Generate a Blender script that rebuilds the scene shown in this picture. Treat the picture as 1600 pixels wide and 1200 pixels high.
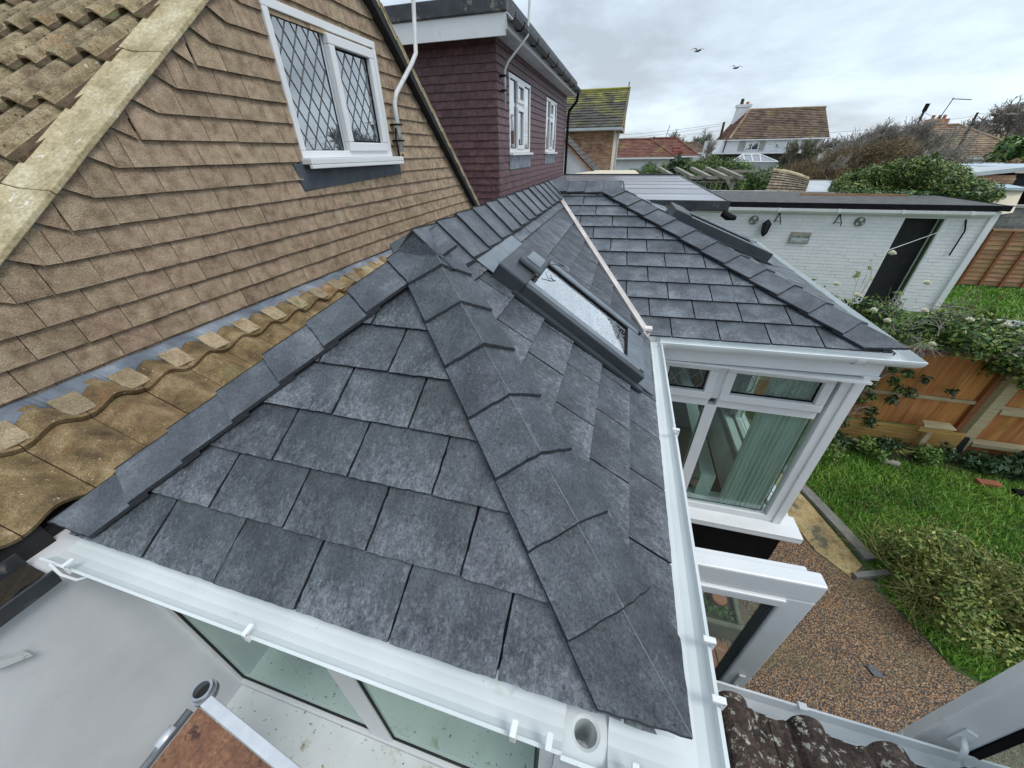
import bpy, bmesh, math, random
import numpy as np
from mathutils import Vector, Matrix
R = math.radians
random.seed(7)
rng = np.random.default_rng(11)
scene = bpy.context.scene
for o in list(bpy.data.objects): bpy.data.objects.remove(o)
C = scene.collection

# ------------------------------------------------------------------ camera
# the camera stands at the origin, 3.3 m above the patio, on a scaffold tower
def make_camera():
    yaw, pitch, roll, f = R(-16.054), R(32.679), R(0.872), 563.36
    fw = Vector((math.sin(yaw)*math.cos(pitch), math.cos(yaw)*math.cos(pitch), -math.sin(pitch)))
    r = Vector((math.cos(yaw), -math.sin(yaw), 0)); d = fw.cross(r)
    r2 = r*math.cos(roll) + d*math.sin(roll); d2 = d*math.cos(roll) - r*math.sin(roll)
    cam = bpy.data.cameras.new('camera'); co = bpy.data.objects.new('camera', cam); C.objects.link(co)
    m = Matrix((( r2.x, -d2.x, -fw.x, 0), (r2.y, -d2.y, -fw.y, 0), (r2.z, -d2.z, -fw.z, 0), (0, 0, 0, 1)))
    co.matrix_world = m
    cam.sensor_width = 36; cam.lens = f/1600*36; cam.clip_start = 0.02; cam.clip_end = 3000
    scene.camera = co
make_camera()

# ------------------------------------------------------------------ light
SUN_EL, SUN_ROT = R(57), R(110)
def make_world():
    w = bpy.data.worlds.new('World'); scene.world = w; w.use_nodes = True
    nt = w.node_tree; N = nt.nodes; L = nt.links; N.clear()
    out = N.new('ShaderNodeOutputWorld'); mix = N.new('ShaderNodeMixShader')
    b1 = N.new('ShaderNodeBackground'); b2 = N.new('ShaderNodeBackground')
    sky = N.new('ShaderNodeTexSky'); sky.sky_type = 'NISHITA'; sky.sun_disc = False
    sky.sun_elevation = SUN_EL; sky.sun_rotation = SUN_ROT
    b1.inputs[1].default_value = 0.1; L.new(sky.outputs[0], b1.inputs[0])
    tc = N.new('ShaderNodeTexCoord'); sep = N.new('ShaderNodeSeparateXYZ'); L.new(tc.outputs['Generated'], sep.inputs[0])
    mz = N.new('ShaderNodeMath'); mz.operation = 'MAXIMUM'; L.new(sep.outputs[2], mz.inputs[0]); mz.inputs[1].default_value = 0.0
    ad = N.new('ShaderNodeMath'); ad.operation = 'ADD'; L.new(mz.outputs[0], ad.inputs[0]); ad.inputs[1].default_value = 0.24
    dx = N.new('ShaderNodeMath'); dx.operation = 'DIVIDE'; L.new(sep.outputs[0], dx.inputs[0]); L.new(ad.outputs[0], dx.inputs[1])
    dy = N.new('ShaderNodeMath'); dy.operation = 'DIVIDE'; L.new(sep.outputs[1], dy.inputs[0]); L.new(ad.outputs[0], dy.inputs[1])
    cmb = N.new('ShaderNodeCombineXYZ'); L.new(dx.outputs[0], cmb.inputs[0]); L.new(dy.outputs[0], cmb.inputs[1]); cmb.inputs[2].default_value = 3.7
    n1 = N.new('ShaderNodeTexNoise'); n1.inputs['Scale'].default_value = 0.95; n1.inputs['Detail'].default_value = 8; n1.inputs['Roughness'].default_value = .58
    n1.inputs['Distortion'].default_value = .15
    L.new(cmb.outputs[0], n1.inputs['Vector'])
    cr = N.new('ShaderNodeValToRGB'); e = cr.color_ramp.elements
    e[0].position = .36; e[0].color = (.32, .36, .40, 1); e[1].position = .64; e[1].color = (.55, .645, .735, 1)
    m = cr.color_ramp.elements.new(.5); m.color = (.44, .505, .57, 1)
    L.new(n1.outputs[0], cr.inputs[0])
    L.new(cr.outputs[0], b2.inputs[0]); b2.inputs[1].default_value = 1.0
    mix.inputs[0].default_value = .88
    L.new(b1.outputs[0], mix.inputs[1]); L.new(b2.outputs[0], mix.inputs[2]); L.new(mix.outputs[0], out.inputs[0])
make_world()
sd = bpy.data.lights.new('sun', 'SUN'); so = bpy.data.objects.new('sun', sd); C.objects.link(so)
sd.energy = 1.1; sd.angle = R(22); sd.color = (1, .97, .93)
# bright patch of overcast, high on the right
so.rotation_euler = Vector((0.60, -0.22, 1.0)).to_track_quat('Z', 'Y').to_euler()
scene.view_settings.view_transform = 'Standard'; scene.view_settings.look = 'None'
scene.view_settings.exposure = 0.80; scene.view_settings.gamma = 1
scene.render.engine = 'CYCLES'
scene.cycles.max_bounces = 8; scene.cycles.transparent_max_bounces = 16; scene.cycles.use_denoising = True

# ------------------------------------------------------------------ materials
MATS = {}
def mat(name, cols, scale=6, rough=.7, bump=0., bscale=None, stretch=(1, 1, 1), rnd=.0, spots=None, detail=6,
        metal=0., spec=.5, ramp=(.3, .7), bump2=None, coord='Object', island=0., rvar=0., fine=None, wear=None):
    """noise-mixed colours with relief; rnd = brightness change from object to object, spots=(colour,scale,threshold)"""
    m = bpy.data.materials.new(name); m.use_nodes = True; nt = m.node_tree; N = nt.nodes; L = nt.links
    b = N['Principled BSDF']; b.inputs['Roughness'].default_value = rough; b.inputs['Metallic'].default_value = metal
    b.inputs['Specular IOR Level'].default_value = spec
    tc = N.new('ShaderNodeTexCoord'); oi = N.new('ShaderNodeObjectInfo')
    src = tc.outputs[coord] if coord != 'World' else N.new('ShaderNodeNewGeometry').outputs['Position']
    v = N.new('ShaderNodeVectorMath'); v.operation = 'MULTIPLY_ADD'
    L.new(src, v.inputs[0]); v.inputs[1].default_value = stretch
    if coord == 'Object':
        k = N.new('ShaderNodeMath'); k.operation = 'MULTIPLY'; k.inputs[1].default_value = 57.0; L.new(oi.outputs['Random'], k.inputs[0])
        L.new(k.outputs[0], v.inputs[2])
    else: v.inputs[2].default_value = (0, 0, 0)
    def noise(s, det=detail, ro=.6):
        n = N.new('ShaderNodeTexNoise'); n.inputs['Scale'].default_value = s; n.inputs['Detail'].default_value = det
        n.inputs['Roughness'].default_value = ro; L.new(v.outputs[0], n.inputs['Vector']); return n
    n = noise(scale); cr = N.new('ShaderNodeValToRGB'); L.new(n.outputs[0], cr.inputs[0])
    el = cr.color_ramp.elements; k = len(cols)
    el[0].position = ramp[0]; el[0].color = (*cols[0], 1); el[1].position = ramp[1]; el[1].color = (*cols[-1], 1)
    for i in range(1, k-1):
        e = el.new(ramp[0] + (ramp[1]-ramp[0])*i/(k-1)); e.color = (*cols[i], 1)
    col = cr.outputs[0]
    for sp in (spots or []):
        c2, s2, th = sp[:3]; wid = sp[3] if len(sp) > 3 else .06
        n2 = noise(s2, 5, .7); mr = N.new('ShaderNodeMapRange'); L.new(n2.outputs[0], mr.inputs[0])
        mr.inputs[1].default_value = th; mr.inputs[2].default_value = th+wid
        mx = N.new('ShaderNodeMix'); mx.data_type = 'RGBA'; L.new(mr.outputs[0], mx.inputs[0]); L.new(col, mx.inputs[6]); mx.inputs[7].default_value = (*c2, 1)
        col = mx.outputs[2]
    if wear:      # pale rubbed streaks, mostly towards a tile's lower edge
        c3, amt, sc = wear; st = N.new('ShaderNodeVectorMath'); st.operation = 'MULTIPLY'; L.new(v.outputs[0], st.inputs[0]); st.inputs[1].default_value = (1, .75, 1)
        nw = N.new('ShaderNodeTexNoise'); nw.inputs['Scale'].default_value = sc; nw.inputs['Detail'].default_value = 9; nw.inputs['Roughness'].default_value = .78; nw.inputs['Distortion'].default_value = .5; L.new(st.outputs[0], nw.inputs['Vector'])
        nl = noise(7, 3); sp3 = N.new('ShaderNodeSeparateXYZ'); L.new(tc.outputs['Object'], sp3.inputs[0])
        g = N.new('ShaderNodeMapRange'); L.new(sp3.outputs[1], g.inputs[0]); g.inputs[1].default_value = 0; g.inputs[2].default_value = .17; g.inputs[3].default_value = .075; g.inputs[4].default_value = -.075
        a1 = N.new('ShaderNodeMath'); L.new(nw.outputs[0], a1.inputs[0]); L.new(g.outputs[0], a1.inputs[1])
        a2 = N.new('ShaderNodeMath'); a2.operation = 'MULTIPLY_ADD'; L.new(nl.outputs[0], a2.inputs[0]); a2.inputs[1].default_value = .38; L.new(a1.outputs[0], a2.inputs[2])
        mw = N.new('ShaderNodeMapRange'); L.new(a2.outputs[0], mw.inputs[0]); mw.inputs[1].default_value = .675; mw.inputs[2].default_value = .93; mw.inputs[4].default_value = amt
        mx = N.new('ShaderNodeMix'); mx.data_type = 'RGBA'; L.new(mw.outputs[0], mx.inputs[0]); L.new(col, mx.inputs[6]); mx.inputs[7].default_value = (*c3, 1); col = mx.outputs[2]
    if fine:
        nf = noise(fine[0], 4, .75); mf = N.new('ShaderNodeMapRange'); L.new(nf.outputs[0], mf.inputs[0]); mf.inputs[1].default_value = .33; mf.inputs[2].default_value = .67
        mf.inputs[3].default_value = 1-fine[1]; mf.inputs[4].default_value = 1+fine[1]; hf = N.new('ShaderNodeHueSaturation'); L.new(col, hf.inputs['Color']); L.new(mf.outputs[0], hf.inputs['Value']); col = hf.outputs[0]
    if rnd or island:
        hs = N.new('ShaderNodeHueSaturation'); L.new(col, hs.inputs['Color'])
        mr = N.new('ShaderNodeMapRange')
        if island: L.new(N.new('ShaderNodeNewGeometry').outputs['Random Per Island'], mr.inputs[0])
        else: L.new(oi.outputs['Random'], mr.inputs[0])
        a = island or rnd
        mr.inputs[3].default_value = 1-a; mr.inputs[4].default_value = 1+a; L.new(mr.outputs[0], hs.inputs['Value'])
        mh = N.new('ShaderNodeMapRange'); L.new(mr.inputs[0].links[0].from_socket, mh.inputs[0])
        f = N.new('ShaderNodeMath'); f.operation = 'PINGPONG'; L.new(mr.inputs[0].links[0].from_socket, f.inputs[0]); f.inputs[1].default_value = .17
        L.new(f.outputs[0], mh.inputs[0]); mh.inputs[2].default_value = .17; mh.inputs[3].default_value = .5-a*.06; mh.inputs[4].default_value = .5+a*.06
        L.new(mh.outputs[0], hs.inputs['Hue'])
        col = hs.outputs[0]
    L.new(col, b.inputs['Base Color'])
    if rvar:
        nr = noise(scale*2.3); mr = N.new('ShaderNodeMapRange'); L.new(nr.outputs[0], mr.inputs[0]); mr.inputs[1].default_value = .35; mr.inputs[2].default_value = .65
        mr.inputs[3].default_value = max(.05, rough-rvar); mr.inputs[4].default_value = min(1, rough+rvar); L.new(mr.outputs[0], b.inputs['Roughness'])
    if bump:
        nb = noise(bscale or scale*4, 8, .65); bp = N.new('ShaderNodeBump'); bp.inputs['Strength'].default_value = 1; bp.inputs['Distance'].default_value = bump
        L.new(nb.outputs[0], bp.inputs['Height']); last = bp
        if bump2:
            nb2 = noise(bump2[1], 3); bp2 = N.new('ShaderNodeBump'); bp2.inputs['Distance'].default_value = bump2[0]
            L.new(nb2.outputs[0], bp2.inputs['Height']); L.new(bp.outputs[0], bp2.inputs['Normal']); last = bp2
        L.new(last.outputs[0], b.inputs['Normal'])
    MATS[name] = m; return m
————
- Set exercise:
Leave out any pictures and return exactly the lines from the beginning of the data through the line with "C = scene.collection", inclusive.

- Result for this exercise:
Generate a Blender script that rebuilds the scene shown in this picture. Treat the picture as 1600 pixels wide and 1200 pixels high.
import bpy, bmesh, math, random
import numpy as np
from mathutils import Vector, Matrix
R = math.radians
random.seed(7)
rng = np.random.default_rng(11)
scene = bpy.context.scene
for o in list(bpy.data.objects): bpy.data.objects.remove(o)
C = scene.collection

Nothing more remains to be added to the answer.